Traders are mixed after the price of Bitcoin sees a sudden pullback from $10,950 to $10,630 overnight.
The price of Bitcoin (BTC) abruptly dropped on Sep. 29 from $10,950 to $10,630 overnight, recording a 3% drop. Following the rejection at $11,000, the sentiment of traders remains mixed.
Some are cautiously optimistic under the premise that BTC reclaims the $10,700 level. Technically, analysts say that the $10.7k area is a critical pivotal price point for Bitcoin in the near term.
Others say that the price trend of BTC has reversed in the short term after its rejection. The intense reaction of Bitcoin to a crucial resistance level at $11,000 presents a threat of a larger pullback.
Cautiously optimistic: what Bitcoin needs to do to recover
According to a pseudonymous trader known as “Byzantine General,” there are three key macro levels for Bitcoin.
The three levels are found at $10,700, $9,800, and $11,800, with $10.7k presenting a near-term roadblock for BTC. The trader said:
“10700 seems to be a key level. 9800 & 11800 are the closest 2 other important levels.”
If Bitcoin convincingly reclaims $10,700, it would raise the probability for a retest of $11,800 heading into October. A new monthly candle would open on Oct. 1, and a price spike with a market open could occur.
The price chart of Bitcoin with key levels. Source: Byzantine General
But if BTC fails to remain above $10,700, it would amplify the chances of seeing $9,800. That would also make the $9,600 CME gap retest highly likely if BTC were to reject $10,700.
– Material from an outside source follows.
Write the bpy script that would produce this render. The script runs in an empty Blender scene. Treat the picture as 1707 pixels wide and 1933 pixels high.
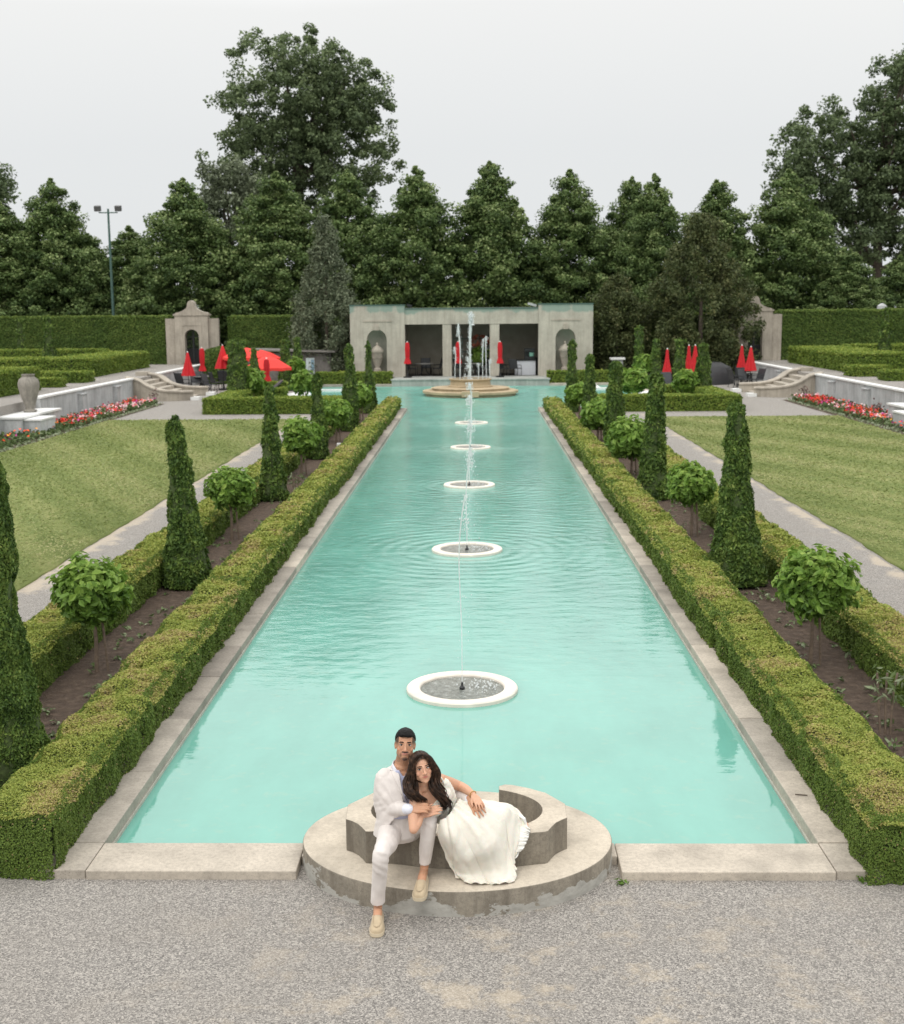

The short-term bearish scenario
Another pseudonymous Bitcoin trader known as “Benjamin Blunts” foresees the “savage rejection” causing a larger correction.
He said that the recent rejection of Bitcoin at $10,950 tapped a critical Fibonacci level. In technical analysis, levels in the Fibonacci Sequence are considered pivotal areas for a potential trend reversal.
The trader said a drop below $10,000, possibly to the $9,600 to $9,800 support range, could happen. He said:
“Like clockwork, perfect tap of the 0.78 for BTC and savage rejection from it. expecting a new low below 9.5k from here, however am short ETH instead because I think it will fall more. make no mistake, this is a clear downtrend imo, back into mainly stables again.”
Atop the bearish rejection, on-chain indicators and network activity signal short-term bearishness. Researchers at Santiment said the address activity on the Bitcoin blockchain has been slowing.
The number of active Bitcoin addresses drops. Source: Santiment
Declining fundamentals while the market uncertainty intensifies could cause heightened levels of selling pressure. The researchers said:
“Why is $BTC continuing to see drop-offs occur whenever we near $11k? Our DAA Divergence model indicates the network is seeing a severe lack of address activity. Today is the 5th most bearish output in the past 6 mths.”
Typically, on-chain indicators and metrics are medium to long-term signals, and they often do not accurately depict short-term price trends. Hence, in the near term, the price of Bitcoin would most likely depend on whether it retests $11,000 or risks falling to the low $10,000s.
However, other analysts are nevertheless seeing bullish signs. The difficulty hash ribbon indicator, for example, has been signaling a “buy zone” for Bitcoin, which buoys the medium-term bull case for BTC.